Steve Edwards: Yeah, and nice and quiet. Step only according to the head. The head right now, is got the right ear on ya, so the head is saying, “come on, but come slow.” But, the tail is saying, “I’m still kinda worried” so, you don’t have the whole mule thinking about you, you only got the part of the mule. So, as soon as the mules tail get quiet-

Man: The lower the head will go.

Steve Edwards: Yeah, the heads dropping nice. Very nice. But, we want the whole mule, not half of the mule. So, when that tail’s hanging quiet, we’re doing good. We want the whole mule. Beautiful. Awesome, awesome. See, the neat thing about this is, you’re watching the whole animal now. You’re not just watching the head. You’re getting a feel for the whole animal, you know? Beautiful. Now to me, this is more important than riding. This is building a relationship, you know? We’ll get to the riding. That’s a whole different relationship on there.

Man: Go. Let’s go.

Steve Edwards: There you go. Now, stop her feet when you want. Step back. There you go. Now, step a little bit to your right. A little bit more. The hip should move around. Slap your leg. Slap your leg. There you go, now stop. There you go. Now, nice and quiet. Just watch the tail. Left ear’s not really concerned about ya at all but it’s still watching ya. We’re watching the tail, we want that tail to hang quiet. So, now we want the whole animal, you see? If the tail’s switching, we only got the front part of the animal thinking it’s okay. There, getting some relaxation in the eye now. That’s nice. See that eye getting kinda fluffy.
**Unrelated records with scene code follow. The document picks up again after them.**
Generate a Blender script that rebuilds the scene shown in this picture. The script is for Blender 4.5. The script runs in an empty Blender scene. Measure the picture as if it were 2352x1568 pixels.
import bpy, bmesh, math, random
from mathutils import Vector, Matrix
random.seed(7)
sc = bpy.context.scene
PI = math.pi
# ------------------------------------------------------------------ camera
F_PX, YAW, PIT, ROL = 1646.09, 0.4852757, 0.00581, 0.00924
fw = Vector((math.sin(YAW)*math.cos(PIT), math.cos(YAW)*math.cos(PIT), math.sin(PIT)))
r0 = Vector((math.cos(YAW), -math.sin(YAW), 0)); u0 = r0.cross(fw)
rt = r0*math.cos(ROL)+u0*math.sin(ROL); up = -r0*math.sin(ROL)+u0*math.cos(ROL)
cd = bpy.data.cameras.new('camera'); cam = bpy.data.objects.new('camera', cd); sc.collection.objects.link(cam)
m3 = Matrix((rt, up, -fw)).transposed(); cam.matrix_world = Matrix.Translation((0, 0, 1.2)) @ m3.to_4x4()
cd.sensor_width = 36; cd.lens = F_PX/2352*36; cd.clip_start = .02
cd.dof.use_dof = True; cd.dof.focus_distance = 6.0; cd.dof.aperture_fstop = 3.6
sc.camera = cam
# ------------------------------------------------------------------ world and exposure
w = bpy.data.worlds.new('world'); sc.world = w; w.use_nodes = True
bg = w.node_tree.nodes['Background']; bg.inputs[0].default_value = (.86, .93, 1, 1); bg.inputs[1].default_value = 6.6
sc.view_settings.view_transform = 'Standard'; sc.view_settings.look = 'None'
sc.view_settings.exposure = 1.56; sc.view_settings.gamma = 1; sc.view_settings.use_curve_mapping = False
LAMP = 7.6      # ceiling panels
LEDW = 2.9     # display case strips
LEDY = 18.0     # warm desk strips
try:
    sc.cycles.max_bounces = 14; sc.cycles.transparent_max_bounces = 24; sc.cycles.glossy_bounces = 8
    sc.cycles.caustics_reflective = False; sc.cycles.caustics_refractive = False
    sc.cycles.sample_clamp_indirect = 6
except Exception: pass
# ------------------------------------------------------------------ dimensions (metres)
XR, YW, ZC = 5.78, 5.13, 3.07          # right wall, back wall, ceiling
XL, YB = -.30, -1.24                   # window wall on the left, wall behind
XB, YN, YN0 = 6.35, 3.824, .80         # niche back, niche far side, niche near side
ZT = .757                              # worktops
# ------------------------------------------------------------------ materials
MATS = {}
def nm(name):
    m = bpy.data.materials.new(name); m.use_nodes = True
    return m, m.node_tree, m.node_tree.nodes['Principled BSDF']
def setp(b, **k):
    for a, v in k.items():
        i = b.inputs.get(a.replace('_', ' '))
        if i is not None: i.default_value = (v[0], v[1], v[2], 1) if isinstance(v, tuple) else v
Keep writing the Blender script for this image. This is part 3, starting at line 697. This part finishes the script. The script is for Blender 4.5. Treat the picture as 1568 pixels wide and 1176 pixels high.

Quiet. That’s nice. Tail’s still switching. It’s gonna hang loose right there a little minute. That eye’s really paying attention to you with that left ear. See, the head elevated when you kinda stepped forward a little bit. But, we’ll work in there, we’ll get that better. Petting and scratching. There you are. Nice. This is very nice, because you’re learning to communicate with the mule, and the mule liking it. Boy, just dropped his head a bunch more, right there, got nice and quiet. You’ve about got the whole animal thinking it’s okay. Oh nice.